> [Set task]:
Return each line of the data below verbatim; pictures are to be left out.
** Start of Dataset extract **
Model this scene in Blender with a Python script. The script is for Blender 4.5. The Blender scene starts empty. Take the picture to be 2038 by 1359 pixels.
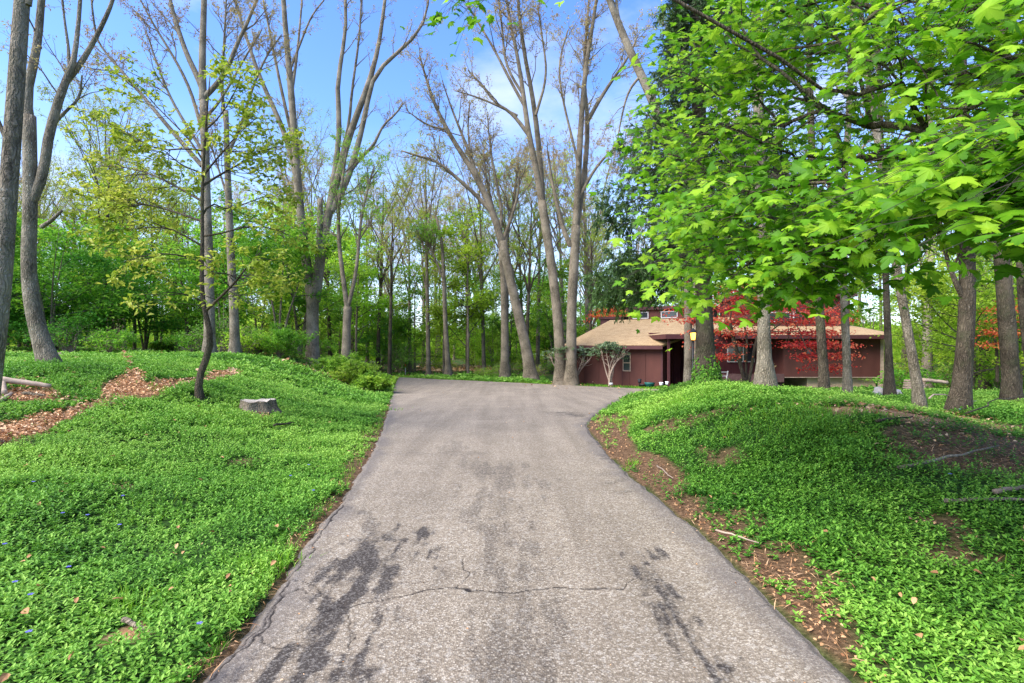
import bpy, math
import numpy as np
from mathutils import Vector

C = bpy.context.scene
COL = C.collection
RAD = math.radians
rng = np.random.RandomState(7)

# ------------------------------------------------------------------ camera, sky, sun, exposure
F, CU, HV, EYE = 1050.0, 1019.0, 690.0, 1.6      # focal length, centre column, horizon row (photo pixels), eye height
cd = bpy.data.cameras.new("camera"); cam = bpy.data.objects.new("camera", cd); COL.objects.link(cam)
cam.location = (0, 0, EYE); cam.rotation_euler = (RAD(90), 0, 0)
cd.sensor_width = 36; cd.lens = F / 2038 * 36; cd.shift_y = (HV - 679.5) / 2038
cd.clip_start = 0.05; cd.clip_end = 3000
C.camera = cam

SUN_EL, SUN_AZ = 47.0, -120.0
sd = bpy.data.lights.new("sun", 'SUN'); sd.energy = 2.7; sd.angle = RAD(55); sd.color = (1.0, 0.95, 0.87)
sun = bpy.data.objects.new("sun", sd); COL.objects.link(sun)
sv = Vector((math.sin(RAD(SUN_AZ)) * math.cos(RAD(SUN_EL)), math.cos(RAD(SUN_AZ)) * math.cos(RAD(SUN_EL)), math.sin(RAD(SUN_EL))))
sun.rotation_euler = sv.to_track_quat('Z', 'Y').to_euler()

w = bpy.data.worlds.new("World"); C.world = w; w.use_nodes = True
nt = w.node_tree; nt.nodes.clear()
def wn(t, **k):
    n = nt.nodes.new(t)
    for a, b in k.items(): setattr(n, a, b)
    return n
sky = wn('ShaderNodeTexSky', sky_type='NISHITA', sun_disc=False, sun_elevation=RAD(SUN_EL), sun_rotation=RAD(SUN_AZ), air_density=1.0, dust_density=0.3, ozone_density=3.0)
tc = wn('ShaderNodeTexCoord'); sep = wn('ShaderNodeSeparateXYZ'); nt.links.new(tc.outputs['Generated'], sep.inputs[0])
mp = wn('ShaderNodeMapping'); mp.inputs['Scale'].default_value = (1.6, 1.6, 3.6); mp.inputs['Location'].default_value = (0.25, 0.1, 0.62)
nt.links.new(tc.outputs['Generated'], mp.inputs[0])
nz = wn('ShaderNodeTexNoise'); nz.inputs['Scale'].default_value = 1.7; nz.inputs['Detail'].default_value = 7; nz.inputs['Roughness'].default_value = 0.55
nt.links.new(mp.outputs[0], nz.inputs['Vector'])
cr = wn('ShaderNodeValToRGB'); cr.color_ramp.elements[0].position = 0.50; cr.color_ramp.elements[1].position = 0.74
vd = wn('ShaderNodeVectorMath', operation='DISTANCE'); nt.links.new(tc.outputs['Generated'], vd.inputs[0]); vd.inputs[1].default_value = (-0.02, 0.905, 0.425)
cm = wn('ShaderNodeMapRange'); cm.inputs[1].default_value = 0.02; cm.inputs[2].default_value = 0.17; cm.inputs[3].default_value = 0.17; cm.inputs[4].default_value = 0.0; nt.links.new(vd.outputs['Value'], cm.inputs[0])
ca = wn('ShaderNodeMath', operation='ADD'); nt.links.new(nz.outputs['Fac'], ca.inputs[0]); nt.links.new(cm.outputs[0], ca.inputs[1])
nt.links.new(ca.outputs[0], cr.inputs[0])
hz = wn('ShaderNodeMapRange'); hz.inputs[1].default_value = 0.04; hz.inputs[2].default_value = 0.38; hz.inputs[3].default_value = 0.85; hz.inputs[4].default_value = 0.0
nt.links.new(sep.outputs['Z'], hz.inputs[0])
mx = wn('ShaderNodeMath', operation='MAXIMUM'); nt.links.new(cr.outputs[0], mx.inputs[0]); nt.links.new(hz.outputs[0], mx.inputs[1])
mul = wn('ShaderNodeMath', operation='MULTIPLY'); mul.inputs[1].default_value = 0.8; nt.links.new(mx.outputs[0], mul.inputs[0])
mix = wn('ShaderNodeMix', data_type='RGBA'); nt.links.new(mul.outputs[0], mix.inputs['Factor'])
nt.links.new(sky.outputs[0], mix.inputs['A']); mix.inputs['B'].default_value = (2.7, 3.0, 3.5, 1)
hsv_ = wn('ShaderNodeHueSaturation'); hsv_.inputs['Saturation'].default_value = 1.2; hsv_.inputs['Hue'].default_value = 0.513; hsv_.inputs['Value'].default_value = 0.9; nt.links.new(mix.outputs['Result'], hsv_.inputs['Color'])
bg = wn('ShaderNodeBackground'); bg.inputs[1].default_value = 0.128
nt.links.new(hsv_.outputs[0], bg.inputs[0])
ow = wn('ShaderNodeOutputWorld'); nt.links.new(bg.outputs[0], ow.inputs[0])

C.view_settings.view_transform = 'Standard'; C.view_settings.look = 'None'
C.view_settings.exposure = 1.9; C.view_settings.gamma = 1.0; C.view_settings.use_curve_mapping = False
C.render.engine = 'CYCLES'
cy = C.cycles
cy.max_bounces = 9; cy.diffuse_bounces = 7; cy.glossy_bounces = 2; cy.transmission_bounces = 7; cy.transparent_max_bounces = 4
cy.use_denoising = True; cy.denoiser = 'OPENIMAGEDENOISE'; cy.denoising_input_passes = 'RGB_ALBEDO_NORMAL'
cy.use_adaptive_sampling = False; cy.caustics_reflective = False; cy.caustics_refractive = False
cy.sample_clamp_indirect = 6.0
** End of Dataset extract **
> [Completed exercise]:
Model this scene in Blender with a Python script. The script is for Blender 4.5. The Blender scene starts empty. Take the picture to be 2038 by 1359 pixels.
import bpy, math
import numpy as np
from mathutils import Vector

C = bpy.context.scene
COL = C.collection
RAD = math.radians
rng = np.random.RandomState(7)

# ------------------------------------------------------------------ camera, sky, sun, exposure
F, CU, HV, EYE = 1050.0, 1019.0, 690.0, 1.6      # focal length, centre column, horizon row (photo pixels), eye height
cd = bpy.data.cameras.new("camera"); cam = bpy.data.objects.new("camera", cd); COL.objects.link(cam)
cam.location = (0, 0, EYE); cam.rotation_euler = (RAD(90), 0, 0)
cd.sensor_width = 36; cd.lens = F / 2038 * 36; cd.shift_y = (HV - 679.5) / 2038
cd.clip_start = 0.05; cd.clip_end = 3000
C.camera = cam

SUN_EL, SUN_AZ = 47.0, -120.0
sd = bpy.data.lights.new("sun", 'SUN'); sd.energy = 2.7; sd.angle = RAD(55); sd.color = (1.0, 0.95, 0.87)
sun = bpy.data.objects.new("sun", sd); COL.objects.link(sun)
sv = Vector((math.sin(RAD(SUN_AZ)) * math.cos(RAD(SUN_EL)), math.cos(RAD(SUN_AZ)) * math.cos(RAD(SUN_EL)), math.sin(RAD(SUN_EL))))
sun.rotation_euler = sv.to_track_quat('Z', 'Y').to_euler()

w = bpy.data.worlds.new("World"); C.world = w; w.use_nodes = True
nt = w.node_tree; nt.nodes.clear()
def wn(t, **k):
    n = nt.nodes.new(t)
    for a, b in k.items(): setattr(n, a, b)
    return n
sky = wn('ShaderNodeTexSky', sky_type='NISHITA', sun_disc=False, sun_elevation=RAD(SUN_EL), sun_rotation=RAD(SUN_AZ), air_density=1.0, dust_density=0.3, ozone_density=3.0)
tc = wn('ShaderNodeTexCoord'); sep = wn('ShaderNodeSeparateXYZ'); nt.links.new(tc.outputs['Generated'], sep.inputs[0])
mp = wn('ShaderNodeMapping'); mp.inputs['Scale'].default_value = (1.6, 1.6, 3.6); mp.inputs['Location'].default_value = (0.25, 0.1, 0.62)
nt.links.new(tc.outputs['Generated'], mp.inputs[0])
nz = wn('ShaderNodeTexNoise'); nz.inputs['Scale'].default_value = 1.7; nz.inputs['Detail'].default_value = 7; nz.inputs['Roughness'].default_value = 0.55
nt.links.new(mp.outputs[0], nz.inputs['Vector'])
cr = wn('ShaderNodeValToRGB'); cr.color_ramp.elements[0].position = 0.50; cr.color_ramp.elements[1].position = 0.74
vd = wn('ShaderNodeVectorMath', operation='DISTANCE'); nt.links.new(tc.outputs['Generated'], vd.inputs[0]); vd.inputs[1].default_value = (-0.02, 0.905, 0.425)
cm = wn('ShaderNodeMapRange'); cm.inputs[1].default_value = 0.02; cm.inputs[2].default_value = 0.17; cm.inputs[3].default_value = 0.17; cm.inputs[4].default_value = 0.0; nt.links.new(vd.outputs['Value'], cm.inputs[0])
ca = wn('ShaderNodeMath', operation='ADD'); nt.links.new(nz.outputs['Fac'], ca.inputs[0]); nt.links.new(cm.outputs[0], ca.inputs[1])
nt.links.new(ca.outputs[0], cr.inputs[0])
hz = wn('ShaderNodeMapRange'); hz.inputs[1].default_value = 0.04; hz.inputs[2].default_value = 0.38; hz.inputs[3].default_value = 0.85; hz.inputs[4].default_value = 0.0
nt.links.new(sep.outputs['Z'], hz.inputs[0])
mx = wn('ShaderNodeMath', operation='MAXIMUM'); nt.links.new(cr.outputs[0], mx.inputs[0]); nt.links.new(hz.outputs[0], mx.inputs[1])
mul = wn('ShaderNodeMath', operation='MULTIPLY'); mul.inputs[1].default_value = 0.8; nt.links.new(mx.outputs[0], mul.inputs[0])
mix = wn('ShaderNodeMix', data_type='RGBA'); nt.links.new(mul.outputs[0], mix.inputs['Factor'])
nt.links.new(sky.outputs[0], mix.inputs['A']); mix.inputs['B'].default_value = (2.7, 3.0, 3.5, 1)
hsv_ = wn('ShaderNodeHueSaturation'); hsv_.inputs['Saturation'].default_value = 1.2; hsv_.inputs['Hue'].default_value = 0.513; hsv_.inputs['Value'].default_value = 0.9; nt.links.new(mix.outputs['Result'], hsv_.inputs['Color'])
bg = wn('ShaderNodeBackground'); bg.inputs[1].default_value = 0.128
nt.links.new(hsv_.outputs[0], bg.inputs[0])
ow = wn('ShaderNodeOutputWorld'); nt.links.new(bg.outputs[0], ow.inputs[0])

C.view_settings.view_transform = 'Standard'; C.view_settings.look = 'None'
C.view_settings.exposure = 1.9; C.view_settings.gamma = 1.0; C.view_settings.use_curve_mapping = False
C.render.engine = 'CYCLES'
cy = C.cycles
cy.max_bounces = 9; cy.diffuse_bounces = 7; cy.glossy_bounces = 2; cy.transmission_bounces = 7; cy.transparent_max_bounces = 4
cy.use_denoising = True; cy.denoiser = 'OPENIMAGEDENOISE'; cy.denoising_input_passes = 'RGB_ALBEDO_NORMAL'
cy.use_adaptive_sampling = False; cy.caustics_reflective = False; cy.caustics_refractive = False
cy.sample_clamp_indirect = 6.0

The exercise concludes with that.